### Your instructions
Write the data out again in full, with no departure from the original.

### Collected data
+ + + + + + +

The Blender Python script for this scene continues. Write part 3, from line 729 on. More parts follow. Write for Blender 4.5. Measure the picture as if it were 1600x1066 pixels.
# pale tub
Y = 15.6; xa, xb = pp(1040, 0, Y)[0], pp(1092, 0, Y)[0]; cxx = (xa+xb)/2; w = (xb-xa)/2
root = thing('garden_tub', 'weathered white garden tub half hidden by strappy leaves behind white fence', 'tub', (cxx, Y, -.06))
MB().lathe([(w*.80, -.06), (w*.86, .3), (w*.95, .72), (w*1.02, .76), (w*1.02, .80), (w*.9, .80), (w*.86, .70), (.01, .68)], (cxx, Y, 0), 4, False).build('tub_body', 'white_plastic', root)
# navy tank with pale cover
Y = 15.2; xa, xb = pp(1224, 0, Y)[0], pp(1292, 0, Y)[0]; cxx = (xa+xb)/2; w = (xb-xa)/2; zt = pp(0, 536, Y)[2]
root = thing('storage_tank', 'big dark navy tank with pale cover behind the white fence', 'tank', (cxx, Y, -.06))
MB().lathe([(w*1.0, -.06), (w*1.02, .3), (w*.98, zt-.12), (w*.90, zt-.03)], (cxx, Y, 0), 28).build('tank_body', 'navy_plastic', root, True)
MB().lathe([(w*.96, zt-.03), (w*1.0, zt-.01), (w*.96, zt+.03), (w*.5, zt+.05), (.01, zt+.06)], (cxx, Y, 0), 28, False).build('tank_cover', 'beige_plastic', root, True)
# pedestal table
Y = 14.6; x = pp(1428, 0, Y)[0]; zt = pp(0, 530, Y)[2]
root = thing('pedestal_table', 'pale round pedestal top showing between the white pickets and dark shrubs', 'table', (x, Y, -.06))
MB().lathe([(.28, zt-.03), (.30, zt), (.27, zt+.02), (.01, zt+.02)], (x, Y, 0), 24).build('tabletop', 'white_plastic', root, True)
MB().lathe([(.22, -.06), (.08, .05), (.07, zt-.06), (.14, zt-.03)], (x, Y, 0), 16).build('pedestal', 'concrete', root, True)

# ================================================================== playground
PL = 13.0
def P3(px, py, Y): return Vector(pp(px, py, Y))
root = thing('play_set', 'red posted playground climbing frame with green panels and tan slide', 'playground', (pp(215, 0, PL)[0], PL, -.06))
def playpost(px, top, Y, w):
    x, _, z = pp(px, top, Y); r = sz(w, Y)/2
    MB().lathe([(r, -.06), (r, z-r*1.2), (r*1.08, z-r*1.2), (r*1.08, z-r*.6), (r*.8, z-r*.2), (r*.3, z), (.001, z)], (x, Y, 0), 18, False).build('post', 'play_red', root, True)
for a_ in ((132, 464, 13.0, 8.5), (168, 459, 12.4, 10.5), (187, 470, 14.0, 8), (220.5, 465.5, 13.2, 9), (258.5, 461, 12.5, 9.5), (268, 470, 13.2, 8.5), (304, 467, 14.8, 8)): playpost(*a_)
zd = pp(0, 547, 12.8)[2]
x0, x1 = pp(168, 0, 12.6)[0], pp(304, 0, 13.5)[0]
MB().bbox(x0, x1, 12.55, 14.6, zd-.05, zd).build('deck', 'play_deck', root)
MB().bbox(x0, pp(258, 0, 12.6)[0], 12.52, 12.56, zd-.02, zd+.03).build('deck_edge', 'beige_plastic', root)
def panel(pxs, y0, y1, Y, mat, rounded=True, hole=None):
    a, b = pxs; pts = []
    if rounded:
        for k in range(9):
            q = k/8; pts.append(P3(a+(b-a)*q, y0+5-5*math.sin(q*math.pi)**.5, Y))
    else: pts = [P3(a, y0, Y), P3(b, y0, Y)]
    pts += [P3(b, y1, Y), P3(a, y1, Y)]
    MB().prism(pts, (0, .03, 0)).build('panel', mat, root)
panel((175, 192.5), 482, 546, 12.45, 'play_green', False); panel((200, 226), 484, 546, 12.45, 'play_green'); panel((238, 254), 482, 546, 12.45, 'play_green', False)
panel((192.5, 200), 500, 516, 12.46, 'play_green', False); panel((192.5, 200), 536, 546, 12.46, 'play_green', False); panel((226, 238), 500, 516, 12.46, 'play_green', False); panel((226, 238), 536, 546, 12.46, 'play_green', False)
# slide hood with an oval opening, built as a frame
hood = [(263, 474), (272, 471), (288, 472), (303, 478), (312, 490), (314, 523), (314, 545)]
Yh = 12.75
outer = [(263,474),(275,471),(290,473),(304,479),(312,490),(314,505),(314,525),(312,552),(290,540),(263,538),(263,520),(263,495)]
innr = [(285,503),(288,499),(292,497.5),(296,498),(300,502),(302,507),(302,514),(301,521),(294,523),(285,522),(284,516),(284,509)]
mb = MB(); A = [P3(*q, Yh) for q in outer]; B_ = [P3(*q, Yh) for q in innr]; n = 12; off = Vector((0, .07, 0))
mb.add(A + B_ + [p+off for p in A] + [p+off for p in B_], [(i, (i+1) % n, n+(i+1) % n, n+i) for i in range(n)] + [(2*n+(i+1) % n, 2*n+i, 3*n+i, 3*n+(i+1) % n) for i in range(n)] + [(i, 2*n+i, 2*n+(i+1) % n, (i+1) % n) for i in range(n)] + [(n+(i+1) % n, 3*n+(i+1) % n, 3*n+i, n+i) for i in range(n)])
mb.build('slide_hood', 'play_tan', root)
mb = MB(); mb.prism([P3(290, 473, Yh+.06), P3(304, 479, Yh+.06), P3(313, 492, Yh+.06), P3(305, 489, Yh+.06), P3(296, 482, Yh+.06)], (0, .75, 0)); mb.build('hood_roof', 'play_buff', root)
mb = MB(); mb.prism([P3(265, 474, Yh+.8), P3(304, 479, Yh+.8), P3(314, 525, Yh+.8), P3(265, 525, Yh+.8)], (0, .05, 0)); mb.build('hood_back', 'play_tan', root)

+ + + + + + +

### Full response
The Blender Python script for this scene continues. Write part 3, from line 729 on. More parts follow. Write for Blender 4.5. Measure the picture as if it were 1600x1066 pixels.
# pale tub
Y = 15.6; xa, xb = pp(1040, 0, Y)[0], pp(1092, 0, Y)[0]; cxx = (xa+xb)/2; w = (xb-xa)/2
root = thing('garden_tub', 'weathered white garden tub half hidden by strappy leaves behind white fence', 'tub', (cxx, Y, -.06))
MB().lathe([(w*.80, -.06), (w*.86, .3), (w*.95, .72), (w*1.02, .76), (w*1.02, .80), (w*.9, .80), (w*.86, .70), (.01, .68)], (cxx, Y, 0), 4, False).build('tub_body', 'white_plastic', root)
# navy tank with pale cover
Y = 15.2; xa, xb = pp(1224, 0, Y)[0], pp(1292, 0, Y)[0]; cxx = (xa+xb)/2; w = (xb-xa)/2; zt = pp(0, 536, Y)[2]
root = thing('storage_tank', 'big dark navy tank with pale cover behind the white fence', 'tank', (cxx, Y, -.06))
MB().lathe([(w*1.0, -.06), (w*1.02, .3), (w*.98, zt-.12), (w*.90, zt-.03)], (cxx, Y, 0), 28).build('tank_body', 'navy_plastic', root, True)
MB().lathe([(w*.96, zt-.03), (w*1.0, zt-.01), (w*.96, zt+.03), (w*.5, zt+.05), (.01, zt+.06)], (cxx, Y, 0), 28, False).build('tank_cover', 'beige_plastic', root, True)
# pedestal table
Y = 14.6; x = pp(1428, 0, Y)[0]; zt = pp(0, 530, Y)[2]
root = thing('pedestal_table', 'pale round pedestal top showing between the white pickets and dark shrubs', 'table', (x, Y, -.06))
MB().lathe([(.28, zt-.03), (.30, zt), (.27, zt+.02), (.01, zt+.02)], (x, Y, 0), 24).build('tabletop', 'white_plastic', root, True)
MB().lathe([(.22, -.06), (.08, .05), (.07, zt-.06), (.14, zt-.03)], (x, Y, 0), 16).build('pedestal', 'concrete', root, True)

# ================================================================== playground
PL = 13.0
def P3(px, py, Y): return Vector(pp(px, py, Y))
root = thing('play_set', 'red posted playground climbing frame with green panels and tan slide', 'playground', (pp(215, 0, PL)[0], PL, -.06))
def playpost(px, top, Y, w):
    x, _, z = pp(px, top, Y); r = sz(w, Y)/2
    MB().lathe([(r, -.06), (r, z-r*1.2), (r*1.08, z-r*1.2), (r*1.08, z-r*.6), (r*.8, z-r*.2), (r*.3, z), (.001, z)], (x, Y, 0), 18, False).build('post', 'play_red', root, True)
for a_ in ((132, 464, 13.0, 8.5), (168, 459, 12.4, 10.5), (187, 470, 14.0, 8), (220.5, 465.5, 13.2, 9), (258.5, 461, 12.5, 9.5), (268, 470, 13.2, 8.5), (304, 467, 14.8, 8)): playpost(*a_)
zd = pp(0, 547, 12.8)[2]
x0, x1 = pp(168, 0, 12.6)[0], pp(304, 0, 13.5)[0]
MB().bbox(x0, x1, 12.55, 14.6, zd-.05, zd).build('deck', 'play_deck', root)
MB().bbox(x0, pp(258, 0, 12.6)[0], 12.52, 12.56, zd-.02, zd+.03).build('deck_edge', 'beige_plastic', root)
def panel(pxs, y0, y1, Y, mat, rounded=True, hole=None):
    a, b = pxs; pts = []
    if rounded:
        for k in range(9):
            q = k/8; pts.append(P3(a+(b-a)*q, y0+5-5*math.sin(q*math.pi)**.5, Y))
    else: pts = [P3(a, y0, Y), P3(b, y0, Y)]
    pts += [P3(b, y1, Y), P3(a, y1, Y)]
    MB().prism(pts, (0, .03, 0)).build('panel', mat, root)
panel((175, 192.5), 482, 546, 12.45, 'play_green', False); panel((200, 226), 484, 546, 12.45, 'play_green'); panel((238, 254), 482, 546, 12.45, 'play_green', False)
panel((192.5, 200), 500, 516, 12.46, 'play_green', False); panel((192.5, 200), 536, 546, 12.46, 'play_green', False); panel((226, 238), 500, 516, 12.46, 'play_green', False); panel((226, 238), 536, 546, 12.46, 'play_green', False)
# slide hood with an oval opening, built as a frame
hood = [(263, 474), (272, 471), (288, 472), (303, 478), (312, 490), (314, 523), (314, 545)]
Yh = 12.75
outer = [(263,474),(275,471),(290,473),(304,479),(312,490),(314,505),(314,525),(312,552),(290,540),(263,538),(263,520),(263,495)]
innr = [(285,503),(288,499),(292,497.5),(296,498),(300,502),(302,507),(302,514),(301,521),(294,523),(285,522),(284,516),(284,509)]
mb = MB(); A = [P3(*q, Yh) for q in outer]; B_ = [P3(*q, Yh) for q in innr]; n = 12; off = Vector((0, .07, 0))
mb.add(A + B_ + [p+off for p in A] + [p+off for p in B_], [(i, (i+1) % n, n+(i+1) % n, n+i) for i in range(n)] + [(2*n+(i+1) % n, 2*n+i, 3*n+i, 3*n+(i+1) % n) for i in range(n)] + [(i, 2*n+i, 2*n+(i+1) % n, (i+1) % n) for i in range(n)] + [(n+(i+1) % n, 3*n+(i+1) % n, 3*n+i, n+i) for i in range(n)])
mb.build('slide_hood', 'play_tan', root)
mb = MB(); mb.prism([P3(290, 473, Yh+.06), P3(304, 479, Yh+.06), P3(313, 492, Yh+.06), P3(305, 489, Yh+.06), P3(296, 482, Yh+.06)], (0, .75, 0)); mb.build('hood_roof', 'play_buff', root)
mb = MB(); mb.prism([P3(265, 474, Yh+.8), P3(304, 479, Yh+.8), P3(314, 525, Yh+.8), P3(265, 525, Yh+.8)], (0, .05, 0)); mb.build('hood_back', 'play_tan', root)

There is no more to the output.